One World: A fast-paced evening of poetry in translation from Argentina, Russia and Uruguay | Arts + Literature Laboratory | Madison Contemporary Arts Center

One World: A fast-paced evening of poetry in translation from Argentina, Russia and Uruguay

Join our whirlwind world poetry tour: a lively evening of poetry from the new anthology Earth, Water and Sky: A Bilingual Anthology of Environmental Poems and Russian contemporary poetry translated by Katherine Young. ALL hosts a reading that will build bridges between countries and languages. Jesse Lee Kercheval, editor of Earth, Water and Sky, Katherine Young, translator Catherine Jagoe, local poets and UW MFA students will read poems from the anthology and other works. Kercheval and Young will share stories from the front line of translating work from very different countries and languages. There will be food and drink from the countries to share as well as poetry!

Earth, Water and Sky: An Anthology of Environmental Poetry showcases ten Argentine and Uruguayan poets writing about the pressing issues that face our planet and how to build a a sustainable future. Editor Jesse Lee Kercheval has paired poets and translators to produce a bilingual anthology that is both inspirational and instructive and reminds us how powerfully poetry can touch our minds and hearts.

The poets were selected from a call for the SARAS (South American Institute for Resilience and Sustainability Studies) Prize in Poetry. SARAS is a transdisciplinary institute designed to help South America build a sustainable future. The three prize winners: Natalia Romero of Buenos Aires, Argentina; Sebastian Rivero of Colonia de Sacramento, Uruguay; and Virginia Lucas of Montevideo, Uruguay attended the annual SARAS conference in Uruguay and read their work to the assembled scientists. This collection includes the prize winners and seven other selected poets dedicated to integrating art with social and natural sciences.
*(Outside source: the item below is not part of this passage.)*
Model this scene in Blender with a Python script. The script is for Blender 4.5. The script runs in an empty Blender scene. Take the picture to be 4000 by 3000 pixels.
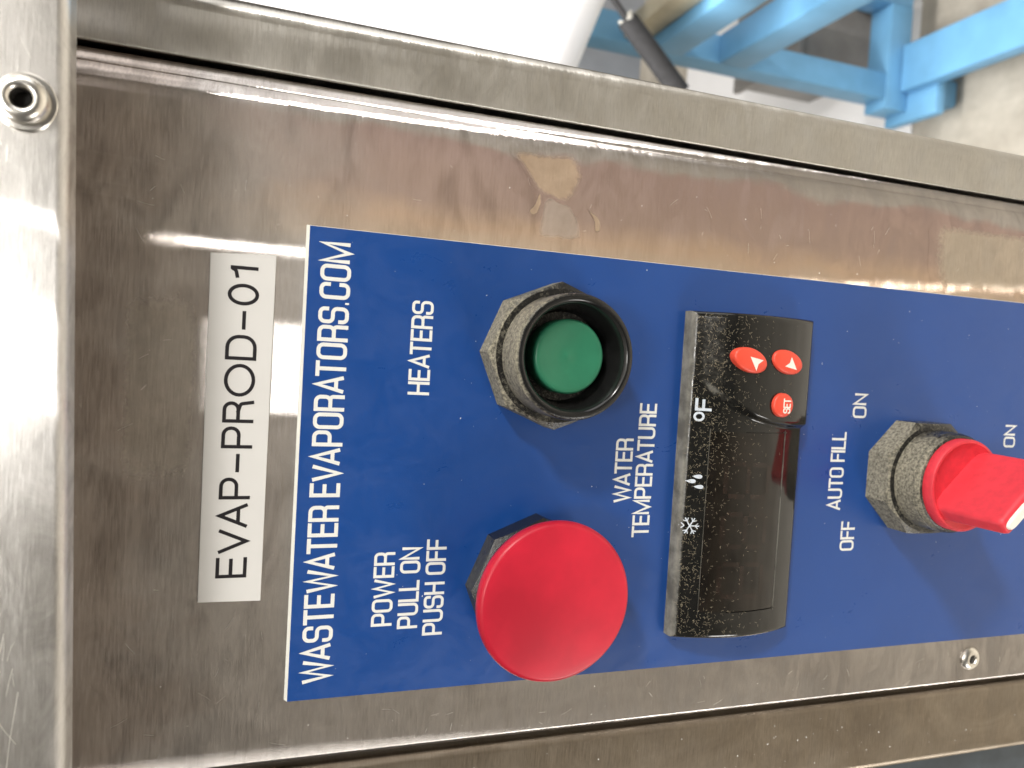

Earth, Water and Sky covers an enormous range of imaginative and political terrain. This is an eye-opening, urgent and deeply moving collection. 

--Rob Nixon, author of Slow Violence and the Environmentalism of the Poor

The poets in Earth, Water and Sky remind us of what today's rampant consumerism would have us forget: that true citizenship in this wondrous space requires both witness and stewardship, celebration as well as critique. I can think of no better medium to convey these truths than poetry. Earth, Water, and Sky is essential reading. 

--Quan Barry, author of Loose Strife

These are important, necessary poems that delve deep beneath the surface of the natural world they seek to preserve. The compelling voices gathered in Earth, Water and Sky not only demand to be heard, they demand that we stand up and do something about it. 

--Kevin A. Gonzalez, author of Cultural Studies

This bilingual anthology, beautifully edited by Jesse Lee Kercheval, herself a poet and translator, provides necessary glimpses into South American environmental poetry. Along with earth, water and sky, weasels, otters, and tourists with cameras inhabit these poems, as well as "little urban rivers along the unpaved streets," as Virginia Lucas (translated by Jen Hofer) writes. These eco-poems remind us that eco-consciousness must be global as well as home-grown. 

--Sharon Dolin, author of Manual for Living

 

Jesse Lee Kercheval is a writer, poet, artist, and translator. Her recent books include the poetry collections I Want To Tell You (University of Pittsburgh Press) and Un pez dorado te sirve para nada/ A Goldfish Buys You Nothing (Editorial Yaugurú, Uruguay). Her translations include Love Poems by Idea Vilariño and The Invisible Bridge: Selected Poems of Circe Maia. She is the Zona Gale Professor Emerita at the University of Wisconsin-Madison.

Katherine Young Virginia poet translator

Poet and translator Katherine E. Young is the author of Day of the Border Guards, 2014 Miller Williams Arkansas Poetry Prize finalist, and two chapbooks. Young is also the translator of Two Poems by Inna Kabysh; her translations of Russian and Russophone authors have won prizes in international competitions and been published widely in the U.S. and abroad; several have been made into short films. Young is a 2017 National Endowment for the Arts translation fellow and currently serves as the inaugural poet laureate for Arlington, Virginia. 

 

Catherine Jagoe is a writer and translator based in Madison. Her poems have been featured on The Writer’s Almanac and Poetry Daily and she is a semi-regular contributor to Wisconsin Public Radio’s Wisconsin Life series. Her previous poetry collections include BloodrootNews from the North, and Casting Off, as well as three collections of Uruguayan poetry in translation. She is currently completing a memoir in essays. Her new volume of poems about the environment, Praying to the God of Small Things, is due out with Kelsay Books this summer.